US-Geschäftsträger André Goodfriend stellt sich der Presse: Hinsichtlich der Identität der sechs Bestraften hüllt er sich weiterhin in Schweigen. MTI-Foto: Attila Kovács
„Von unserer Seite können wir über keine neuen Entwicklungen berichten“, so André Goodfriend, der Geschäftsträger der USA-Botschaft am Freitag gleich zu Beginn einer Pressekonferenz zum US-Einreiseverbotsskandal. Kategorisch lehnte er es ab, auf Fragen nach den Namen der betroffenen Personen zu antworten.
Der US-Diplomat unterstrich, dass die ungarische Seite statt zu versuchen herausbekommen, um welche Namen es sich handelt, lieber überlegen sollte, wie beide Länder noch besser als Verbündete beim Kampf gegen die Korruption gemeinsam vorgehen können. „Die Vereinigten Staaten kooperieren bei der Zurückdrängung der Korruption gerne mit Ungarn“ erklärte er.
„Keine politische Motivation“
Wahrscheinlich als Reaktion auf den vielfach geäußerten Verdacht, bei den US-Einreiseverboten würde es nicht in erster Linie um Korruption, sondern in Wahrheit um etwas anderes gehen, erklärte Goodfriend, dass die US-Einreiseverbote nicht wegen Handlungen der ungarischen Regierung, sondern wegen der Tätigkeit der Betroffenen erlassen worden seien. Es handelt sich also um einfache Visumsangelegenheiten, bezüglich derer die Botschaft nicht berechtigt ist, die Öffentlichkeit zu informieren.
Weil da so sei, würde man auch von der ungarischen Regierung in dieser Angelegenheit keinerlei Schritte erwarten. Und noch deutlicher: „Hinter den Einreiseverboten gibt es keinerlei politische Motivation, es handelt sich nicht um eine Sanktion gegen das Land.“ Von daher würden die Einreiseverbote auch nur für Privatreisen der Betroffenen in die USA gelten und nicht für deren Reisen im Staatsauftrag.
Auf der anderen Seite stellt er aber auch klar, dass einzelne Maßnahmen der ungarischen Regierung durchaus zur Ausbreitung der Korruption beitragen würden. So etwa der Abbau von Transparenz aber auch der zivilen Sphäre. Die Vereinigten Staaten seien für einen offenen Dialog bereit, und würden gerne ehrlich gemeinte Kritik empfangen, denn das sei schließlich in einer Demokratie wichtig. Mit dieser Motivation würde man auch zivile Organisationen unterstützen, da nicht zuletzt sie es seien, die diese Kritik formulierten.
Die Vereinigten Staaten würden nicht nur Ungarn beobachten, sondern auch Geschehnisse in allen Ländern und – wenn es sein muss – die notwendigen Schritte einleiten.
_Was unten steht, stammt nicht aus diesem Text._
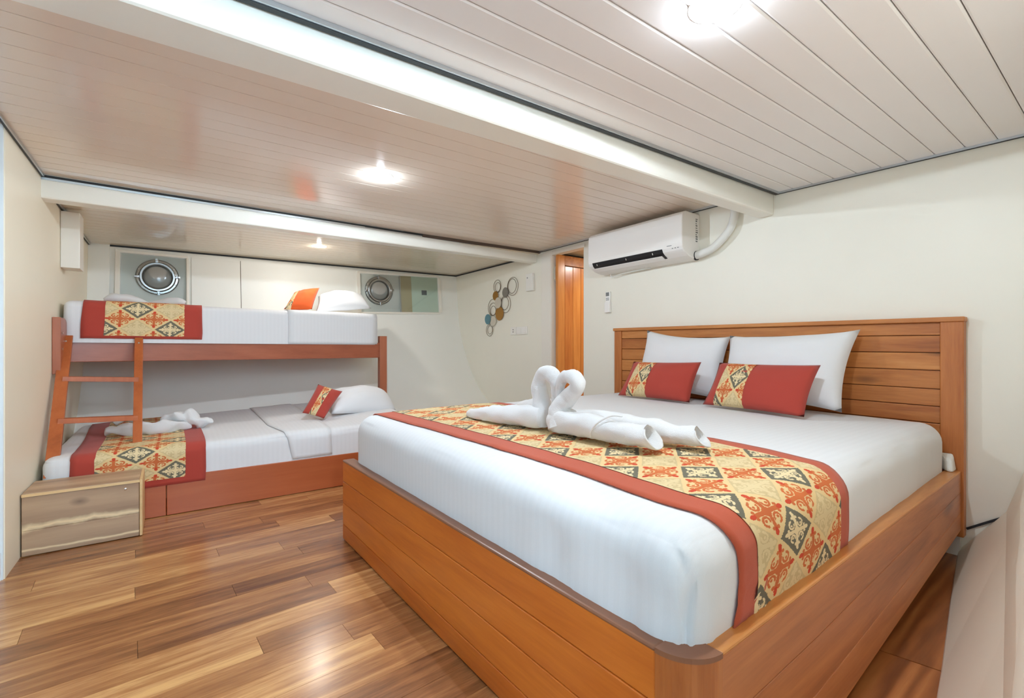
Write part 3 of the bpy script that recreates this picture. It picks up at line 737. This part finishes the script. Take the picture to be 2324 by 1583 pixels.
# side rail (near) tapers upwards towards the headboard
SLEN = (HR-FR).length-.012
def spt(t, d, z): return tuple(FR+sdir*t+sn*d+Vector((0, 0, z)))
def zbot(t): return max(.012, .012+(t-.55)*.071)
def sboard(mb, t0, t1, d0, d1, za, zb):   # za/zb functions of t
    return mb.hexa([spt(t0,d0,za(t0)),spt(t1,d0,za(t1)),spt(t1,d1,za(t1)),spt(t0,d1,za(t0)),spt(t0,d0,zb(t0)),spt(t1,d0,zb(t1)),spt(t1,d1,zb(t1)),spt(t0,d1,zb(t0))])
def zf(k): return lambda t: lerp(zbot(t), ZT-.004, k)
side = MB(); sboard(side, RC, .55, .010, .046, zf(.02), zf(.98)); sboard(side, .55, SLEN, .010, .046, zf(.02), zf(.98))
side = side.build('side_rail', M_bed_x, bed)
for (k0, k1) in ((0, .30), (.305, .655), (.66, 1.0)):
    a = MB(); sboard(a, RC, .55, 0, .014, zf(k0), zf(k1)); sboard(a, .55, SLEN, 0, .014, zf(k0), zf(k1)); c = Vector(spt(SLEN/2, 0, .1+k0*.3))
    o = link('rail_plank', a.mesh('rail_plank', M_bed_x, c, weld=.0005), side, c-Vector((1.9, 1.5, 0)))
    md = o.modifiers.new('bevel', 'BEVEL'); md.width = .002; md.segments = 2; md.limit_method = 'ANGLE'
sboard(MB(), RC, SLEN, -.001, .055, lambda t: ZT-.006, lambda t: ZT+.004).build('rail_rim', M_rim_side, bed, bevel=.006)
# rounded corner post
pc = FR+fdir*RC+sdir*RC
def arc(R, n=12): return [pc-sdir*R*math.cos(t)-fdir*R*math.sin(t) for t in [math.pi/2*i/n for i in range(n+1)]]
def post(z0, z1, Ro, Ri, ext):
    out, inn = arc(Ro), arc(Ri)
    poly = [(p.x, p.y) for p in out]+[(p.x, p.y) for p in reversed(inn)]
    return MB().prism(poly, lambda a, b: (a, b, z0), lambda a, b: (a, b, z1))
post(.006, ZT-.004, RC+.001, RC-.045, 0).build('corner_post', M_post, bed, weld=.0005)
post(ZT-.006, ZT+.0045, RC+.002, RC-.055, .0).build('corner_rim', M_rim, bed, weld=.0005)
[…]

Gegen die Betroffenen wurde deswegen ein Einreiseverbot verhängt, da es Beweise gebe, dass sie an Korruption beteiligt gewesen sind.
Kritik am „negativen Trend“
Der Geschäftsträger erklärte weiterhin, dass Ungarn zur Wende Spitzenreiter gewesen sei. Beim friedlichen Übergang habe das Land beispielgebend dagestanden. Die gegenwärtigen Ereignisse würden aber einen negativen Trend aufweisen. „Wir möchten, dass die ungarische Regierung versucht, diesen Prozess zu stoppen, damit wir in Zukunft wieder leichter zusammenarbeiten können, sowohl als Verbündete als auch Freunde.“ Es sei kein Problem, wenn ein Land Moskau als Partner betrachtet. Gleichzeitig erinnerte der Geschäftsträger aber daran, dass auch Ungarn den Standpunkt der EU in der Ukraine-Frage unterstützt und sich mit den gegen Russland eingeführten Sanktionen einverstanden erklärt hatte.
Schließlich würdigte der Geschäftsträger noch, dass Ungarn als NATO-Verbündeter eine ausgezeichnete Leistung zeige und auch die militärische Zusammenarbeit ausgezeichnet sei. „Die militärische Zusammenarbeit zwischen Ungarn und den USA ist bisher ungestört, und sie sei innerhalb der amerikanisch-ungarischen Beziehungen beispielgebend.“
Premier Orbán wartet auf Beweise
Zum ersten Mal seit dem Ausbruch des US-Einreiseverbotsskandals äußerte sich auch Premier Viktor Orbán dazu. Am Rande des EU-Gipfels in Brüssel kritisierte er, dass der ungarischen Seite noch immer weder die Namen, noch die Beweise vorliegen würden. Ohne diese könne man aber nichts unternehmen. In Ungarn könne die Staatsanwaltschaft ohne das Vorliegen konkreter Beweise keine Ermittlungen aufnehmen.